Not just corporate, there's some countries that require you to install their certificate before you can use the internet.

[–] [email protected] 15 points 1 year ago (13 children)

Fully managed corporate devices can do this, there's a separate mechanism for that: https://developers.google.com/android/work/requirements/fully-managed-device

This only works when the corporation fully manages the device though - not for normal work profiles. It's only possible to enable that setup when the device OS is initially installed, and the resulting device is controlled 100% by an IT administrator. It's not something you can do for your own device, and even for small companies it's quite complicated and expensive.

[–] [email protected] 4 points 1 year ago* (last edited 1 year ago) (3 children)

Correct me if I'm wrong, but I have a work profile with a cert authority installed in a work profile managed by Intune. If I update to Android 14, I'll lose this?

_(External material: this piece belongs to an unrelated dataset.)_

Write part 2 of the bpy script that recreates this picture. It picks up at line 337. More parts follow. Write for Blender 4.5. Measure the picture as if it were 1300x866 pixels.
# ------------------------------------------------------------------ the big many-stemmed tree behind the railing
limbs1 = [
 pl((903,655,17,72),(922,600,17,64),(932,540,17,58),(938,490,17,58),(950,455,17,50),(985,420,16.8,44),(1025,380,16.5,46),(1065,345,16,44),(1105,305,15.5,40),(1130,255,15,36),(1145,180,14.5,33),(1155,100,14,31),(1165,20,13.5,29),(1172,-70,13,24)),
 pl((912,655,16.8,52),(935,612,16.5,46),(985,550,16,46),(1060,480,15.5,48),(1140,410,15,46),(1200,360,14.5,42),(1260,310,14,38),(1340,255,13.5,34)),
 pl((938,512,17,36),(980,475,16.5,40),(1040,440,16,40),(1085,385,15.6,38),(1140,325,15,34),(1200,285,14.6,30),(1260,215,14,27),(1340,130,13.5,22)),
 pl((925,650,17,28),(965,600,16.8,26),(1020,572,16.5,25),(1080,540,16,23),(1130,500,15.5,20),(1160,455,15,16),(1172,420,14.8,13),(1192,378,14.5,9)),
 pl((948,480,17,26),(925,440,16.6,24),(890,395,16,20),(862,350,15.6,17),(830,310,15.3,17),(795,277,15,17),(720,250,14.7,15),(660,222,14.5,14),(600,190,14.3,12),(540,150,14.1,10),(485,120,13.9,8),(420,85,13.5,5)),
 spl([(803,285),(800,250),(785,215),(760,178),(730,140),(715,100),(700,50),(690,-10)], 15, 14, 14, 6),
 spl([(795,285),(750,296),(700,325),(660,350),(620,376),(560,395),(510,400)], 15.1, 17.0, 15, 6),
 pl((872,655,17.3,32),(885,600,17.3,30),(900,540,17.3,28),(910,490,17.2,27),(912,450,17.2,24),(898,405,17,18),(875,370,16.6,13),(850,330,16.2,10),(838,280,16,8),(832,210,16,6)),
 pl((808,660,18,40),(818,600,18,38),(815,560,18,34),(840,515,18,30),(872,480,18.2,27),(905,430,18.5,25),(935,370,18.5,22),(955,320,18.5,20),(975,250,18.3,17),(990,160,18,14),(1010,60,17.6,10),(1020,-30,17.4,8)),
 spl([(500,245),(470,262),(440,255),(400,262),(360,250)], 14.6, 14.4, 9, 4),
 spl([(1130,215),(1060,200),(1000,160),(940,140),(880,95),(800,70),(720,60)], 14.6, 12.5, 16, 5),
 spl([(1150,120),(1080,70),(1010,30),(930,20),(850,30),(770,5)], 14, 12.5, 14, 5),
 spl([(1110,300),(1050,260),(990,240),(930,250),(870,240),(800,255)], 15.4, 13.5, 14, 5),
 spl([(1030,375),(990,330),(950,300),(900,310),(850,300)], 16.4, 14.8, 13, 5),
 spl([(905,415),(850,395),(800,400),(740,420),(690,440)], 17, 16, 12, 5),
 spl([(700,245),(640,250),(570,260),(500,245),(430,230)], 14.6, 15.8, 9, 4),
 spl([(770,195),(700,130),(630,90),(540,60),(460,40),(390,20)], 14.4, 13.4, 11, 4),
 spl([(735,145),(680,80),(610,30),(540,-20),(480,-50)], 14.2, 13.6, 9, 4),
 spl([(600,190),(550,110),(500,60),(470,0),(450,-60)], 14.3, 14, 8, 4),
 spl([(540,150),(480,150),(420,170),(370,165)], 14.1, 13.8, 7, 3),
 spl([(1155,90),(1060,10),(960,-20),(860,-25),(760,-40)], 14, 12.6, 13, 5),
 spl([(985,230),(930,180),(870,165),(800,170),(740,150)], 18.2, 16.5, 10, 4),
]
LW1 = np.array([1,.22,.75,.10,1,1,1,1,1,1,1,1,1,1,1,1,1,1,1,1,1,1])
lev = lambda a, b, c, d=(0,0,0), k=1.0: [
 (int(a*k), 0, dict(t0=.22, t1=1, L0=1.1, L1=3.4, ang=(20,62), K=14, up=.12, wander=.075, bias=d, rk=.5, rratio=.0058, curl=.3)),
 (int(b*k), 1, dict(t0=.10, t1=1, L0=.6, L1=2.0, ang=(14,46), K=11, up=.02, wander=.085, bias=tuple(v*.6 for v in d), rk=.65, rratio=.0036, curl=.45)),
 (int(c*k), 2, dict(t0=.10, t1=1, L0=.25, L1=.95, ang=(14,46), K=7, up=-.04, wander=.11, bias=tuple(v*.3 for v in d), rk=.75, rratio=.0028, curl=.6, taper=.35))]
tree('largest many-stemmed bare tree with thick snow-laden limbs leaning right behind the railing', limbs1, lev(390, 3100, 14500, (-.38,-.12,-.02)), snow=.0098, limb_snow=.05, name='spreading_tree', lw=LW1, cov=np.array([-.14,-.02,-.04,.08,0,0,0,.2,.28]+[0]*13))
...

[–] [email protected] 5 points 1 year ago (1 children)

Unless it's a fully managed device (different to a work profile - this has to be configured when the device first boots, it's for phones that are fully corporately owned & managed) then I think that has to be acting as a user-level CA certificate (trusted only by apps who opt in to trust it, which notably includes Chrome) not a system-level CA certificate (trusted by all apps by default). That will keep working just fine.

[–] [email protected] 4 points 1 year ago

Ah okay. I trust Microsoft to figure it out then. Thanks!